A trenching shovel needs to withstand impact and striking forces without disrepair. Get a shovel with a handle that is encased in the head of the shovel spade, which will ensure a strong bind between the two pieces. The handle should be riveted to the shovel head for maximum strength. Trenching shovel handles come in either fibreglass or hardwood. These strong materials allow a trencher to increase his ability to leverage dirt out of a trench without breaking the handle.

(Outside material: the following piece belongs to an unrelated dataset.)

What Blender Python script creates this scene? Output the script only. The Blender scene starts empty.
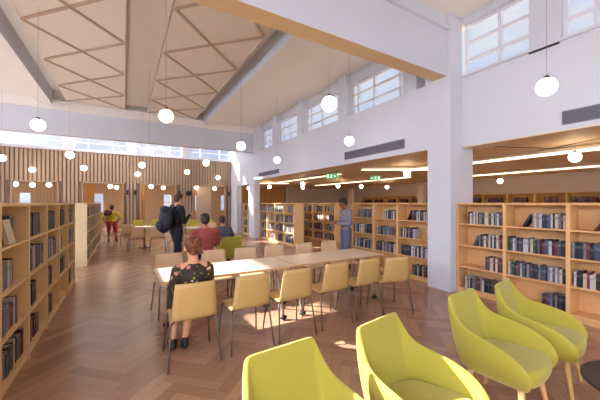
import bpy, bmesh, math, random
from mathutils import Vector, Matrix
R = random.Random(7)
C = bpy.context.scene.collection
PI = math.pi
SKY0, SKY1 = .74, 7.0
H = 1.55                       # eye height
SN, CS = math.sin(math.atan2(176, 296)), math.cos(math.atan2(176, 296))

# ------------------------------------------------------------------ materials
def lin(c):
    return tuple(((v/255)/12.92 if v/255 <= .04045 else ((v/255+.055)/1.055)**2.4) for v in c)
def mat(name, rgb, rough=.6, metal=0, spec=.5, noise=0, nscale=8, stretch=None, emit=None, estr=0, sheen=0):
    m = bpy.data.materials.new(name); m.use_nodes = True
    nt = m.node_tree; b = nt.nodes['Principled BSDF']
    col = lin(rgb)
    b.inputs['Base Color'].default_value = (*col, 1)
    b.inputs['Roughness'].default_value = rough
    b.inputs['Metallic'].default_value = metal
    b.inputs['Specular IOR Level'].default_value = spec
    if sheen: b.inputs['Sheen Weight'].default_value = sheen
    if emit:
        b.inputs['Emission Color'].default_value = (*lin(emit), 1)
        b.inputs['Emission Strength'].default_value = estr
    if noise:
        tc = nt.nodes.new('ShaderNodeTexCoord'); mp = nt.nodes.new('ShaderNodeMapping')
        mp.inputs['Scale'].default_value = stretch or (1, 1, 1)
        nz = nt.nodes.new('ShaderNodeTexNoise'); nz.inputs['Scale'].default_value = nscale
        nz.inputs['Detail'].default_value = 5
        cr = nt.nodes.new('ShaderNodeMix'); cr.data_type = 'RGBA'
        cr.inputs[6].default_value = (*[c*(1-noise) for c in col], 1)
        cr.inputs[7].default_value = (*[min(1, c*(1+noise)) for c in col], 1)
        nt.links.new(tc.outputs['Object'], mp.inputs['Vector'])
        nt.links.new(mp.outputs['Vector'], nz.inputs['Vector'])
        nt.links.new(nz.outputs['Fac'], cr.inputs[0])
        nt.links.new(cr.outputs[2], b.inputs['Base Color'])
    return m
M = {}
M['white'] = mat('white_plaster', (213, 214, 222), .7, noise=.02, nscale=3)
M['beige'] = mat('beige_ceiling_paint', (240, 233, 224), .8, noise=.03, nscale=2)
M['tan'] = mat('tan_acoustic_panel', (230, 215, 197), .85, noise=.04, nscale=3)
M['batten'] = mat('batten_timber', (188, 160, 134), .7, noise=.06)
M['beamface'] = mat('beam_paint', (234, 220, 206), .7, noise=.02)
M['beamtan'] = mat('beam_timber_soffit', (222, 190, 142), .6, noise=.05, nscale=5, stretch=(.4, 4, 4))
M['sidewall'] = mat('taupe_plaster', (214, 194, 172), .8, noise=.03, nscale=2)
M['soffit'] = mat('timber_soffit', (238, 214, 176), .6, noise=.04, nscale=4, stretch=(4, .4, 4))
M['shelf'] = mat('birch_veneer', (240, 202, 144), .5, noise=.06, nscale=3, stretch=(6, 6, 1))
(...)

Paint a line across the soil where you want to dig the trench. Use environmentally-friendly aerosol spray paint. Grip the shovel handle with both hands, and place the tip of the spade at the start of the paint line. The length of the spade should be parallel with the paint line. Kick the kick plate with your foot to drive the shovel spade into the soil. Push down on the handle to pry up the soil. Dig along the paint line, and then come back to the start and dig down another layer. Use the trenching shovel to remove layer upon layer until the trench is to the desired depth.


Wash the dirt off the spade and handle of your trenching shovel after every use. Apply rust-preventive oil on the spade and wood preserving oil on the handle if it's made of wood. The oil on the handle will help keep it from drying out and splintering. Inspect the handle prior to each use to ensure the rivet or screw holding the handle and spade together is tight.